Now, Jake isn’t one to make conversation with people he doesn’t know well. In fact, Jake isn’t one to look up from his books long enough to give other people the chance to be friendly to him, but as luck would have it, he’d done a fair amount of reading on the first leg of his journey. Fatigued, he sat and surveyed the other stranded passengers. He caught the eye of a redhead girl as she walked by and remembered her from his first flight. Perhaps she remembered him, too, because she smiled at him as she kept walking, trailing her suitcase behind her. Jake was so pleasantly surprised by her simple friendly gesture he smiled back at her before he knew what he was doing. (Jake is also not one to take chances, socially speaking.)
Eventually, a bored Jake pulled out a book and continued with his reading—until he heard a voice asking if the space on the floor next to him was taken. It was the redhead, who had just spent an hour waiting to hear the status of her own flight, which had also been canceled. The two spent the evening talking and discovered that they had similar interests and lived just blocks away from each other. Before their respective flights took off the following morning, the two had exchanged phone numbers. It was a match made in an airport … and it all started with a little eye contact.
Get a Little Closer
Edging in on someone else’s territory sends the unmistakable message that you want to be closer to her. People often base personal space on specific relationships, so the amount of space that exists between you and your girlfriend is less than the amount of space you keep between yourself and a store clerk. (More on the subject of personal space in Chapter 17.)
When you’re interested in getting better acquainted with a man or woman, is it a good idea to attach yourself to his or her hip, figuratively speaking?
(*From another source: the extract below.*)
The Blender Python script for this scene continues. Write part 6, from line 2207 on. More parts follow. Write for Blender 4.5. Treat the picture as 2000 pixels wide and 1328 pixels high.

While this may be effective in some cases, it might be seen as overly aggressive in others. It’s best to leave about a foot of space between you until you’re invited to get closer.
When someone who doesn’t belong there enters into your personal space, take that as a sign of interest.
At a social gathering, you can show increasing signs of interest by:
• Angling your body toward him
• Tilting your head as he speaks
• Employing lingering, friendly touches
• Using prolonged eye contact
Just keep in mind that no matter how good you are at working these tactics into your interaction, they’ll do you very little good if you insist on maintaining more than a foot of distance between you and the target of your attention. Getting closer is the first step to securing a successful outcome.
Move It Along
So what kinds of nonverbal cues will you be getting if someone’s just not interested in you? Fleeting eye contact or a complete lack thereof is a good tip-off. Even though some people are unskilled at the art of appropriately timed gazes, if someone is interested in you, she should want to look your way. Not doing so is an indication that she is polite enough to tolerate you for the moment, but has no intention of carrying things any further.
Angling away from you is another sign of lack of interest. If you’re speaking to someone and she doesn’t bother to turn to face you, that’s not good. If she actually turns her head away as you speak, or keeps taking little steps away from you, that’s also not good. Take your own steps toward someone who’ll give you the time and attention you deserve.